* [Data provided]:
--------------------------------

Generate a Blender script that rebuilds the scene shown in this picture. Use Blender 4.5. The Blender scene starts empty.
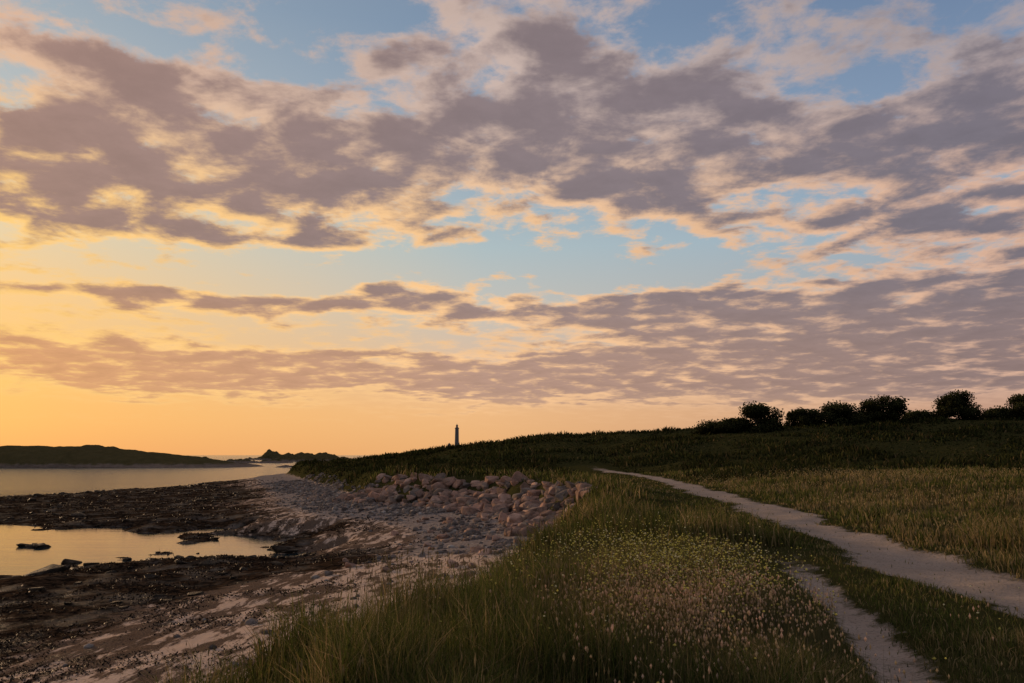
import bpy, bmesh, math, random
import numpy as np
from mathutils import Vector
random.seed(7); rng=np.random.default_rng(7)
scene=bpy.context.scene
F=788.0; PITCH=math.radians(8.2); CP,SP=math.cos(PITCH),math.sin(PITCH)
CAMZ=4.6
SUN_AZ=-46.0; SUN_EL=6.0

def lin(c):
    return tuple(((v/255)/12.92 if v/255<=0.04045 else ((v/255+0.055)/1.055)**2.4) for v in c)

# ---------------------------------------------------------------- numpy noise
TAB=rng.random((256,256))
def vn(x,y,s=0):
    x=np.asarray(x,float)+s*17.3; y=np.asarray(y,float)+s*9.1
    xi=np.floor(x).astype(int); yi=np.floor(y).astype(int)
    fx=x-xi; fy=y-yi; fx=fx*fx*(3-2*fx); fy=fy*fy*(3-2*fy)
    a=TAB[xi&255,yi&255]; b=TAB[(xi+1)&255,yi&255]; c=TAB[xi&255,(yi+1)&255]; d=TAB[(xi+1)&255,(yi+1)&255]
    return (a*(1-fx)+b*fx)*(1-fy)+(c*(1-fx)+d*fx)*fy
def fbm(x,y,o=4,s=0):
    t=0;a=.5;n=0
    for i in range(o):
        t=t+a*vn(x*2**i,y*2**i,s+i*3); n+=a; a*=.5
    return t/n
def ss(a,b,x):
    t=np.clip((x-a)/(b-a),0,1); return t*t*(3-2*t)

# ---------------------------------------------------------------- plan of the coast
COAST=np.array([(-1.7,-60),(-1.5,-10),(-1.35,0),(-1.35,4),(-1.45,5.2),(-1.5,6.3),(-1.05,7.2),(-.35,8.2),(.15,10),(.6,12),(1.3,16),(2.2,21),(2.9,26),(3.3,32),(3.0,38),(1.5,44),(-1.5,50),(-6,54),(-10,62),(-15,78),(-22,98),(-30,120),(-38,142),(-42,160),(-40,185),(-25,215),(10,260),(80,330),(300,500),(1500,1500),(3000,1500),(3000,-300),(-1.7,-300)],float)
SHORE=np.array([(-300,-300),(-150,-50),(-90,40),(-68,72),(-57,87),(-50,106),(-46,130),(-46,165),(-43,190),(-27,220),(8,266),(78,337),(298,508),(1490,1520),(3010,1520),(3010,-300)],float)
def sdf(poly,x,y):
    x=np.asarray(x,float); y=np.asarray(y,float)
    best=np.full(x.shape,1e18); ins=np.zeros(x.shape,bool); n=len(poly)
    for i in range(n):
        ax,ay=poly[i]; bx,by=poly[(i+1)%n]
        ex,ey=bx-ax,by-ay
        t=np.clip(((x-ax)*ex+(y-ay)*ey)/(ex*ex+ey*ey),0,1)
        best=np.minimum(best,(x-ax-t*ex)**2+(y-ay-t*ey)**2)
        if ay!=by:
            c=((ay>y)!=(by>y))&(x<(bx-ax)*(y-ay)/(by-ay)+ax); ins^=c
    d=np.sqrt(best); return np.where(ins,d,-d)
def pl_dist(pts,x,y):
    best=np.full(np.shape(x),1e18)
    for (ax,ay),(bx,by) in zip(pts[:-1],pts[1:]):
        ex,ey=bx-ax,by-ay
        t=np.clip(((x-ax)*ex+(y-ay)*ey)/(ex*ex+ey*ey),0,1)
        best=np.minimum(best,(x-ax-t*ex)**2+(y-ay-t*ey)**2)
    return np.sqrt(best)
PATH=[(6.6,-30),(6.1,0),(5.95,7),(5.95,9.2),(6.1,12),(6.5,16.3),(7.0,22),(7.9,33),(8.6,41),(9.4,54),(9.4,64),(8.2,72),(7.6,78)]
RUT=[(2.3,-20),(2.4,0),(2.85,5.9),(3.3,7.6),(3.75,9.8),(4.25,12.2),(5.2,16),(6.3,22)]
RX=[-60,-40,-20,-12,0,7,20,29,45,65,120,400]; RZ=[2,3.2,5.0,5.4,6.7,7.4,7.3,7.8,8.4,8.8,9.5,10]
def masks(x,y):
    d=sdf(COAST,x,y)+(fbm(x*.35,y*.35,3,2)-.5)*1.2*ss(3,20,np.hypot(x,y))
    d2=sdf(SHORE,x,y)+(fbm(x*.08,y*.08,4,5)-.5)*16*ss(20,60,np.hypot(x,y))
    wob=(fbm(x*.5,y*.5,3,8)-.5)*.9
    pd_=pl_dist(PATH,x,y); rd=pl_dist(RUT,x,y)
    pm=(1-ss(.3,1.0,pd_+wob))*(1-ss(66,80,y)*.8)
    rm=(1-ss(.02,.32,rd+wob*.4))*(1-ss(9.5,15,y))
    return d,d2,np.clip(np.maximum(pm,rm*.9),0,1),pd_,rd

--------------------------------

* [Task to carry out]:
Return nothing but the lines running from the start of the data to the line with "return tuple(((v/255)/12.92 if", please, both ends included and no pictures.

* [Solution to this task]:
Generate a Blender script that rebuilds the scene shown in this picture. Use Blender 4.5. The Blender scene starts empty.
import bpy, bmesh, math, random
import numpy as np
from mathutils import Vector
random.seed(7); rng=np.random.default_rng(7)
scene=bpy.context.scene
F=788.0; PITCH=math.radians(8.2); CP,SP=math.cos(PITCH),math.sin(PITCH)
CAMZ=4.6
SUN_AZ=-46.0; SUN_EL=6.0

def lin(c):
    return tuple(((v/255)/12.92 if v/255<=0.04045 else ((v/255+0.055)/1.055)**2.4) for v in c)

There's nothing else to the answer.